Suma de despropósitos

A partir de entonces la historia del vuelo JK5022 no ha hecho otra cosa que sumar despropósitos. El informe de la comisión de accidentes adscrita a Fomento concluyó que la culpa era de los pilotos y técnicos, pero no identificó las causas del siniestro. La instrucción judicial finalmente dejó imputados sólo a los dos técnicos, eximiendo de tal condición a altos cargos de Spanair y Barajas. Y la asociación de víctimas y el colegio profesional de pilotos comerciales de España se sienten decepcionados.

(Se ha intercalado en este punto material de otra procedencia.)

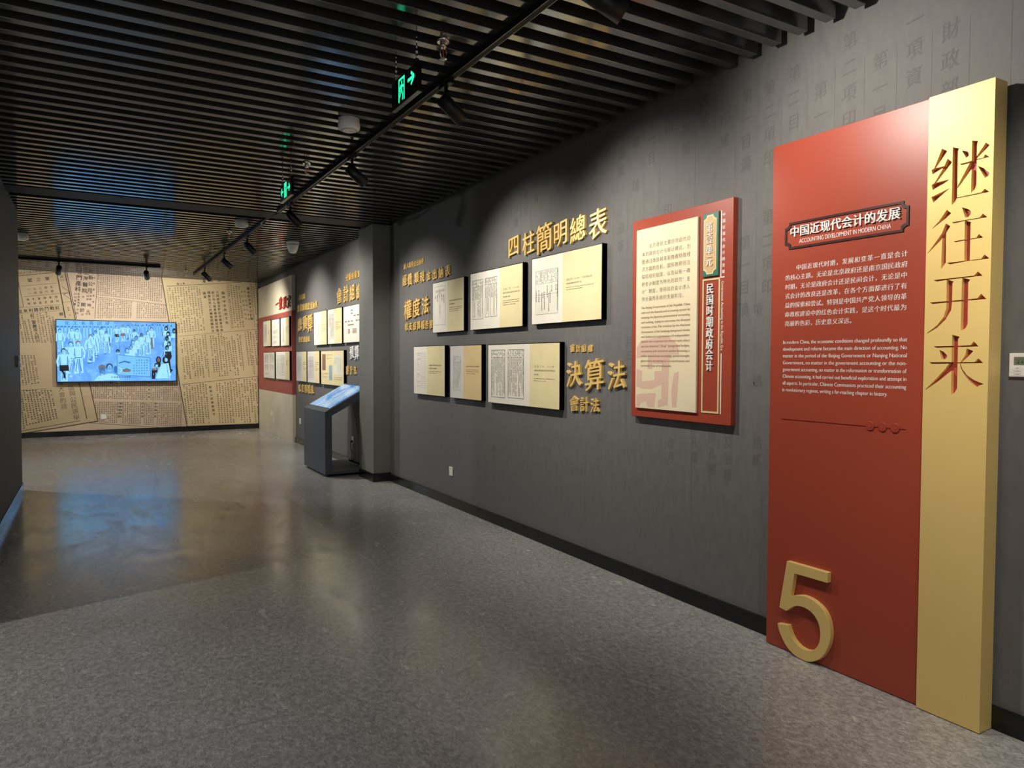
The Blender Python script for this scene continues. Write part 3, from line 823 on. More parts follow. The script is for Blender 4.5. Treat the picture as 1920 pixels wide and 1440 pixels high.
vcol(b, '中国近现代会计的发展', sx0 + .002, sz0, sz1, (sz0 - sz1) / 10 * .62, d + .001, 'bold', 0, 1.0); b.build('printed_chinese_subtitle', M['white'], us)
b = MB(); ex0, ez0 = ul(1354.3, 527); _, ez1 = ul(1353.2, 657)
latin(b, 'Government Accounting in the Republic Era', ex0 - .006, ex0 - .006 + (ez0 - ez1), ez0, .028, d + .001, 'latin', -math.pi / 2); b.build('printed_english_subtitle', M['white'], us)

# ------------------------------------------------------------------ big red and gold title panel
RX, GX = 3.08, 3.06
BX = 3.152                                                    # its back, against the skirting
tY = 1.752
tp = empty('title_panel', (BX, tY, 0), R_RIGHT)
tag(tp, 'tall red and gold chapter panel with carved characters and a large 5', 'display panel')
def tl(px, py, X=RX):
    y, z = wp(px, py, X); return tY - y, z
rt = (wp(1450, 276, RX)[1] + wp(1740, 187, RX)[1]) / 2
gtop = (wp(1741, 185, GX)[1] + wp(1870, 142, GX)[1]) / 2
rd, gd = BX - RX, BX - GX
rl = tY - 2.571
b = MB(); b.box(rl, 0, .004, rt, 0, rd); b.build('red_board', M['red'], tp, bevel=.002)
ge = tY - 1.4955
b = MB(); b.box(0, ge, .004, gtop, 0, gd); gold = b.build('gold_board', M['gold'], tp)
K1 = lambda x, y: (1736 + .1007 * x, 250 + .1007 * y)
K2 = lambda x, y: (1736 + .09028 * x, 380 + .09028 * y)
K3 = lambda x, y: (1730 + .09028 * x, 500 + .09028 * y)
K4 = lambda x, y: (1726 + .09028 * x, 620 + .09028 * y)
JI = [[(303, 285), (400, 330), (352, 400), (188, 645), (150, 665)],
      [(105, 685), (165, 650), (395, 600), (392, 655), (300, 655), (170, 735), (125, 765)],
      [(405, 470), (488, 535), (440, 602), (190, 925), (150, 945), (345, 610)],
      [(105, 962), (165, 925), (445, 855), (335, 935), (180, 1022), (130, 1055)],
      [(100, 1190), (445, 1020), (330, 1120), (182, 1252), (140, 1290)],
      [(503, 258), (620, 283), (597, 330), (580, 1200), (545, 1272), (480, 1337)],
      [(862, 135), (972, 143), (952, 210), (940, 960), (905, 1050), (840, 1105)],
      [(668, 315), (790, 345), (808, 380), (795, 420), (750, 455)],
      [(1118, 172), (1188, 220), (965, 452), (944, 470), (948, 425)],
      [(635, 572), (870, 508), (940, 478), (1068, 455), (1105, 390), (1182, 440), (950, 497), (850, 545), (665, 592)],
      [(815, 555), (920, 520), (890, 620), (850, 665), (640, 960), (575, 1040), (580, 1005)],
      [(965, 605), (1080, 650), (1185, 740), (1160, 790), (1100, 830)],
      [(560, 1198), (620, 1188), (1030, 1100), (1100, 1030), (1180, 1090), (560, 1216)]]
WANG = [[(435, 148), (527, 218), (420, 320), (135, 545), (130, 538), (270, 390)],
        [(415, 430), (510, 490), (425, 620), (300, 790), (40, 1055), (33, 1050), (190, 840), (330, 640)],
        [(345, 640), (432, 595), (418, 660), (412, 1240), (370, 1310), (315, 1380)],
        [(748, 95), (890, 138), (935, 185), (925, 250), (870, 305), (815, 300)],
        [(540, 408), (800, 362), (1110, 310), (1185, 232), (1280, 300), (820, 378), (575, 432)],
        [(808, 370), (940, 405), (930, 440), (910, 1200), (798, 1212)],
        [(575, 800), (810, 765), (1040, 730), (1105, 650), (1190, 725), (800, 787), (610, 824)],
        [(440, 1250), (800, 1208), (1145, 1165), (1220, 1075), (1320, 1160), (840, 1218), (490, 1282)]]
KAI = [[(225, 278), (310, 268), (820, 213), (1070, 183), (1145, 98), (1245, 187), (520, 272), (285, 310)],
       [(140, 745), (820, 688), (1135, 658), (1215, 560), (1325, 670), (550, 740), (200, 777)],
       [(500, 262), (645, 310), (620, 345), (608, 720), (590, 900), (480, 1090), (300, 1270), (92, 1390), (85, 1380), (300, 1215), (430, 1050), (490, 860)],
       [(818, 230), (985, 265), (948, 330), (935, 1180), (900, 1260), (850, 1307), (790, 1327)]]
LAI = [[(270, 325), (660, 317), (1035, 303), (1108, 222), (1205, 327), (315, 357)],
       [(175, 655), (1120, 653), (1198, 575), (1305, 674), (220, 690)],
       [(655, 85), (810, 125), (780, 180), (758, 1190), (730, 1250), (690, 1302), (630, 1332)],
       [(390, 398), (480, 440), (550, 515), (545, 560), (500, 597), (435, 592)],
       [(960, 370), (1095, 422), (1010, 520), (850, 660), (828, 665), (920, 520)],
       [(612, 660), (725, 660), (722, 800), (640, 832), (420, 1012), (105, 1232), (98, 1222), (350, 970), (500, 810)],
       [(815, 685), (832, 695), (870, 800), (960, 920), (1100, 1022), (1315, 1112), (1230, 1132), (1145, 1187), (1000, 1042), (900, 902), (835, 782)]]
CUT = .020
cutter = MB(); zones = []
for strokes, K in ((JI, K1), (WANG, K2), (KAI, K3), (LAI, K4)):
    allp = []
    for i, s in enumerate(strokes):
        pts = [tl(*K(x, y), GX) for x, y in s]; allp += pts
        cutter.prism(pts, gd - CUT - .0004 * (i % 3), gd + .02 + .0007 * i)
    zones.append((min(p[0] for p in allp), max(p[0] for p in allp), min(p[1] for p in allp), max(p[1] for p in allp)))
co = cutter.build('cutter', M['gold'], tp)
bm_ = gold.modifiers.new('carve', 'BOOLEAN'); bm_.operation = 'DIFFERENCE'; bm_.object = co; bm_.solver = 'EXACT'; bm_.use_self = True
bpy.context.view_layer.update()
dg = bpy.context.evaluated_depsgraph_get()
carved = bpy.data.meshes.new_from_object(gold.evaluated_get(dg))
gold.modifiers.clear(); gold.data = carved
bpy.data.objects.remove(co)
bv = gold.modifiers.new('bevel', 'BEVEL'); bv.width = .0012; bv.segments = 1; bv.limit_method = 'ANGLE'
for zn in zones:
    b = MB(); b.box(zn[0] - .002, zn[1] + .002, zn[2] - .002, zn[3] + .002, gd - CUT - .012, gd - CUT + .0015)
    b.build('carved_character', M['red_deep'], gold, label='carved character with a red floor')
FIVE = [(197, 93), (697, 238), (695, 365), (290, 247), (243, 524), (330, 514), (420, 525), (540, 590), (650, 700), (710, 830), (733, 980), (722, 1090), (680, 1200), (610, 1290), (500, 1332), (400, 1312), (280, 1240), (180, 1120), (110, 970), (80, 855), (212, 882), (235, 965), (280, 1060), (350, 1140), (430, 1186), (510, 1190), (570, 1142), (600, 1060), (605, 960), (580, 850), (530, 760), (450, 687), (350, 648), (270, 656), (190, 708), (103, 660)]
def smooth_poly(pts, sharp):
    out = []; n = len(pts)
    for i in range(n):
        out.append(pts[i])
        if i in sharp and (i + 1) % n in sharp: continue
        p0 = pts[i - 1] if i not in sharp else pts[i]; p1 = pts[i]; p2 = pts[(i + 1) % n]; p3 = pts[(i + 2) % n] if (i + 1) % n not in sharp else p2
        for t in (.25, .5, .75):
            out.append(tuple(.5 * (2 * p1[k] + (p2[k] - p0[k]) * t + (2 * p0[k] - 5 * p1[k] + 4 * p2[k] - p3[k]) * t * t + (3 * p1[k] - p0[k] - 3 * p2[k] + p3[k]) * t ** 3) for k in (0, 1)))
    return out
F5 = 3.052
five = smooth_poly(FIVE, {0, 1, 2, 3, 4, 19, 20, 34, 35})
pts = [tl(1445 + .15276 * x, 1040 + .15276 * y, F5) for x, y in five]
zmin = min(p[1] for p in pts)
pts = [(x, z - zmin + .003) for x, z in pts]
b = MB(); b.prism(pts, rd, BX - F5); b.build('numeral', M['gold'], tp, bevel=.002, label='gold numeral 5')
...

Y, por último, Spanair quebró. A finales de enero de 212 la segunda aerolínea española, con una cuota de mercado del 22 %, suspendió todos los vuelos. La relación de esa quiebra con las disputas indemnizatorias, por la que tanto para Spanair como para su aseguradora (Mapfre) sigue abierto el proceso judicial, está por conocer. Y no sólo el contexto de la crisis ha hecho mella por esa vía inmediata. Las protestas de los pilotos por lo que consideran una dinámica peligrosa para la seguridad aérea que supone la guerra de precios entre las compañías ya no son a media voz.